_PROBLEM_. Determine the count of lines holding the string "part". Return only the number.

----- DATASET CONTENT -----

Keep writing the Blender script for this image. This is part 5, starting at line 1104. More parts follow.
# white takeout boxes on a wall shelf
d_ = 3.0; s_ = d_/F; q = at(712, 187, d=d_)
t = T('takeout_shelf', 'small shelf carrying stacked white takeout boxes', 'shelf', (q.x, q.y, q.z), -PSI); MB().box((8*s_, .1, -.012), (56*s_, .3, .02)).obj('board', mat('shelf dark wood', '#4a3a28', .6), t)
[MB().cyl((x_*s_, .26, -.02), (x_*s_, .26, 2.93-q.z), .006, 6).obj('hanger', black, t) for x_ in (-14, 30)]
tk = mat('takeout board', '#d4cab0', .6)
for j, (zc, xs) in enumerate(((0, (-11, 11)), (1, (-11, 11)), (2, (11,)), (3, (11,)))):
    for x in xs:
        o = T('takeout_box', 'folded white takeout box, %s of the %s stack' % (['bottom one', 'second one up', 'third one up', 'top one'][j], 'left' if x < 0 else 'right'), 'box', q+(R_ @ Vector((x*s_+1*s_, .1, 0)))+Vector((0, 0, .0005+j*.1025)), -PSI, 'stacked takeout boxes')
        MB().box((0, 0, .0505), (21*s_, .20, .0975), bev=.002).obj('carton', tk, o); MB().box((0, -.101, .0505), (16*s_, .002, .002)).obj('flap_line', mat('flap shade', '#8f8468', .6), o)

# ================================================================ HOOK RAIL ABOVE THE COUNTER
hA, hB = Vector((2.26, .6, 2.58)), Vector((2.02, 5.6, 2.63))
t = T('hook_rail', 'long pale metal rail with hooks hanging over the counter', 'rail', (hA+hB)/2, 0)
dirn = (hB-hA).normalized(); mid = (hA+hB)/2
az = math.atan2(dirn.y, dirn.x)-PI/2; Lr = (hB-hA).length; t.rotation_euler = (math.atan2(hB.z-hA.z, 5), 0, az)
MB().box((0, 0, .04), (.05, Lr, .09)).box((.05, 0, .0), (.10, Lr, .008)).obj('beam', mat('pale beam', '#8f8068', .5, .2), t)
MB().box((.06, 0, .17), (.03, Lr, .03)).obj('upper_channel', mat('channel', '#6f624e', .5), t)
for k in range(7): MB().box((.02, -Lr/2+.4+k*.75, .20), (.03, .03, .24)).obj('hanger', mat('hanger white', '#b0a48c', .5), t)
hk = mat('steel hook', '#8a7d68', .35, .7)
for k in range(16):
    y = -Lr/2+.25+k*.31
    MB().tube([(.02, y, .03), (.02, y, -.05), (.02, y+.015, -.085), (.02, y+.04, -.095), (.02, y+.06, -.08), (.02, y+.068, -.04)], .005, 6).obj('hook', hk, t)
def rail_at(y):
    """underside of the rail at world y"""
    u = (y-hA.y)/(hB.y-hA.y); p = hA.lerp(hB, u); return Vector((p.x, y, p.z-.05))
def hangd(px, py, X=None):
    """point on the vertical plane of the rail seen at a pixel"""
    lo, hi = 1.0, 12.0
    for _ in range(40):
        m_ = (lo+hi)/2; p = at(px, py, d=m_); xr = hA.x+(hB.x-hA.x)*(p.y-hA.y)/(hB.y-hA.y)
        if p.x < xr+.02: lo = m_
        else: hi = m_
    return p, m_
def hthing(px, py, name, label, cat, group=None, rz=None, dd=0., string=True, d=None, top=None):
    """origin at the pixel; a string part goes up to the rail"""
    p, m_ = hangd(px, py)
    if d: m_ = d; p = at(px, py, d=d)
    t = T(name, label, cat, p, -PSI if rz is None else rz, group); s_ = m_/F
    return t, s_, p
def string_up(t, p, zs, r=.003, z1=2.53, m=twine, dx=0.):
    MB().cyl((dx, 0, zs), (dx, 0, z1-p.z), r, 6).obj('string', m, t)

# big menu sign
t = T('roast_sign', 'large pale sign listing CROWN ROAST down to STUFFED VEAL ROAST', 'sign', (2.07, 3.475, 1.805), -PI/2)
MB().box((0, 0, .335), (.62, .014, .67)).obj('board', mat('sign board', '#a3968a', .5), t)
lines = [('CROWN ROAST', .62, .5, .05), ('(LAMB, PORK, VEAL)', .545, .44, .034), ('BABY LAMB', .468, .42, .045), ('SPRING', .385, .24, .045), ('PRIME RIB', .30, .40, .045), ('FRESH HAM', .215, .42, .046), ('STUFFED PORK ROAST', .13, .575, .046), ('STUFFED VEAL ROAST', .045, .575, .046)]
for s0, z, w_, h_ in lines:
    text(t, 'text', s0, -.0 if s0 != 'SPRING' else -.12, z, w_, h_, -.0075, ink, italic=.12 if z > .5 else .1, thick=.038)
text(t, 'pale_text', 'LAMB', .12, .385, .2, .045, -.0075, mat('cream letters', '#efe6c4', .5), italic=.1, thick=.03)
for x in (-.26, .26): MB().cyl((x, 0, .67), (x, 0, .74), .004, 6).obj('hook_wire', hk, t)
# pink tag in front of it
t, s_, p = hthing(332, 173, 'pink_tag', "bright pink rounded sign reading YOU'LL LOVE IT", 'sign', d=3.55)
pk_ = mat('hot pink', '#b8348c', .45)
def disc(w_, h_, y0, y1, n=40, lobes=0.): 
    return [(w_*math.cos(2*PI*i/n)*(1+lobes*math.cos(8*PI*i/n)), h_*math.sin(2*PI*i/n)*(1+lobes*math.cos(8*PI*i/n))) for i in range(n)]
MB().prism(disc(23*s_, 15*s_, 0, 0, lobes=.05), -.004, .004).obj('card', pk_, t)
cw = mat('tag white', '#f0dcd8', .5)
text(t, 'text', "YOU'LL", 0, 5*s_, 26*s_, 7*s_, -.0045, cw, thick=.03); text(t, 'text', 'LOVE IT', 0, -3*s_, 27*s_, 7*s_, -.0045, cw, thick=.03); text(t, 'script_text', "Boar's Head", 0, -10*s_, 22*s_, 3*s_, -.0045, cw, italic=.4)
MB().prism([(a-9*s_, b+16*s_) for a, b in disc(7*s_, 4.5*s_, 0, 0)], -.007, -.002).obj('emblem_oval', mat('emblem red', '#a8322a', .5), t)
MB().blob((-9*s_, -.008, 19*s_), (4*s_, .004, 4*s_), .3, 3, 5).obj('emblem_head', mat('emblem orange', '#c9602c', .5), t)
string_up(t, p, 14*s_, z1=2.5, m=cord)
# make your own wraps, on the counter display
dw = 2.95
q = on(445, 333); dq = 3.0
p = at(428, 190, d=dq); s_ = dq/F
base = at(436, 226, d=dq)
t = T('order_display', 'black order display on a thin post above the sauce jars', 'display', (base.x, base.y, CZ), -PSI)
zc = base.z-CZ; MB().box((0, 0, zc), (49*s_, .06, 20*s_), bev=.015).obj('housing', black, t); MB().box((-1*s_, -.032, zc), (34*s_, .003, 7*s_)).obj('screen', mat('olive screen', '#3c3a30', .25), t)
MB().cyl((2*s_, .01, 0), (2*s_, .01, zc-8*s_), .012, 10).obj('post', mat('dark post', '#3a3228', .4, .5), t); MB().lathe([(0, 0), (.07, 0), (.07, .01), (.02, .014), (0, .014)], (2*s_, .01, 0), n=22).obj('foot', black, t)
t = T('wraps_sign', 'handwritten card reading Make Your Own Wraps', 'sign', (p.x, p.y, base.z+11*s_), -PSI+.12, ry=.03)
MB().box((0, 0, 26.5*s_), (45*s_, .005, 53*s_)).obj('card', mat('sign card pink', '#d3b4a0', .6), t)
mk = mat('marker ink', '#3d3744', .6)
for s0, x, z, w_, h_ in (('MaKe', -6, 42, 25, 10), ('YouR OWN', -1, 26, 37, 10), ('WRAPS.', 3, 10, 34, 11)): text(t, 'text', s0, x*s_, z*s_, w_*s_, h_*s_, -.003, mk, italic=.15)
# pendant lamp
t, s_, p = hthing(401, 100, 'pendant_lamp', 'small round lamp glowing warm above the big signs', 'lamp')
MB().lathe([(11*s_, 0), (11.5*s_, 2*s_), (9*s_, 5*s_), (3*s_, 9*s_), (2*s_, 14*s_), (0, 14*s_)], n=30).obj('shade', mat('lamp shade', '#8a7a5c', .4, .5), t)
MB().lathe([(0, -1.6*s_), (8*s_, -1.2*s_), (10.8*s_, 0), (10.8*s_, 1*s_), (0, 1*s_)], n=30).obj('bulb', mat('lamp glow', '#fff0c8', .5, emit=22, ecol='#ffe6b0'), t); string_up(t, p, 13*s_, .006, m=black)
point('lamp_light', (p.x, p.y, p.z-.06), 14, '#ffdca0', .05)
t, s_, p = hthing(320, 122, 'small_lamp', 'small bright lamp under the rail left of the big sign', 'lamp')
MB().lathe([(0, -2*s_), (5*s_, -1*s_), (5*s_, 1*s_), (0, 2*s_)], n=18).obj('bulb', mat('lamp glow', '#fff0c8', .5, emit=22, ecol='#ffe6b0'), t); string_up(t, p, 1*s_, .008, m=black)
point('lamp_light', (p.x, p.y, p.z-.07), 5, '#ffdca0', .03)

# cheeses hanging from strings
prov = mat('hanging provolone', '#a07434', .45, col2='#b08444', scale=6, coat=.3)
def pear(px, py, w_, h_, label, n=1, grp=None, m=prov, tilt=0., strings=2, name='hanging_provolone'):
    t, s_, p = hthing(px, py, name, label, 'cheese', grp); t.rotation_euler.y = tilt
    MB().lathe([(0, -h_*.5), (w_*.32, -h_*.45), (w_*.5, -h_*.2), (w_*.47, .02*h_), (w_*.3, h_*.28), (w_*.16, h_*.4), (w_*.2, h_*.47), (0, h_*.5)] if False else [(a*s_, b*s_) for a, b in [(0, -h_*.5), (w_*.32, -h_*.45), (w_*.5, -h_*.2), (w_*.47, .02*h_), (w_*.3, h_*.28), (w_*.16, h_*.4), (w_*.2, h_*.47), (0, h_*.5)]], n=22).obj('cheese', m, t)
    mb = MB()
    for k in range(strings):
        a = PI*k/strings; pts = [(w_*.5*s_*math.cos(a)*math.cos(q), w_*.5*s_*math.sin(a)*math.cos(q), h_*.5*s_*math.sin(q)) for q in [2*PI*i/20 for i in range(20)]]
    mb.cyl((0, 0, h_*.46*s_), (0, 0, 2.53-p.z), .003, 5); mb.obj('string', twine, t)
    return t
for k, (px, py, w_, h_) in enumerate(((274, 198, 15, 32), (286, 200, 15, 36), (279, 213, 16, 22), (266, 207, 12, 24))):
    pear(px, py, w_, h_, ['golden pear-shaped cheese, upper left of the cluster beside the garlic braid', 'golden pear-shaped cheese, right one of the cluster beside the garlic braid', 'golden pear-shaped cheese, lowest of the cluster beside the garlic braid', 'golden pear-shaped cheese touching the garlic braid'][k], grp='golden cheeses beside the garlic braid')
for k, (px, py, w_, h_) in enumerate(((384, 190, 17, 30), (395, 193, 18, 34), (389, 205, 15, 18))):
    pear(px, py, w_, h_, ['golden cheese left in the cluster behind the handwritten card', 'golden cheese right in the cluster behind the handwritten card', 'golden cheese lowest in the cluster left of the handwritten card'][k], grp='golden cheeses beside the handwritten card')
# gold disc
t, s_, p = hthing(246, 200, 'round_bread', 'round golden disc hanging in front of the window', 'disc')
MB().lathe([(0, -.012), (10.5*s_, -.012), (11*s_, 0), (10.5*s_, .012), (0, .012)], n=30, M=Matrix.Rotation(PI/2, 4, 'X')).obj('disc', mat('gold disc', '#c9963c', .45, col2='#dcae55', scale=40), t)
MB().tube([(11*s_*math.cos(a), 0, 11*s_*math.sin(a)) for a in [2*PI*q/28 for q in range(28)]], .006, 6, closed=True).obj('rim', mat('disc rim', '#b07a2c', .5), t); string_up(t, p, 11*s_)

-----

_ANSWER TO THE EXERCISE_. 2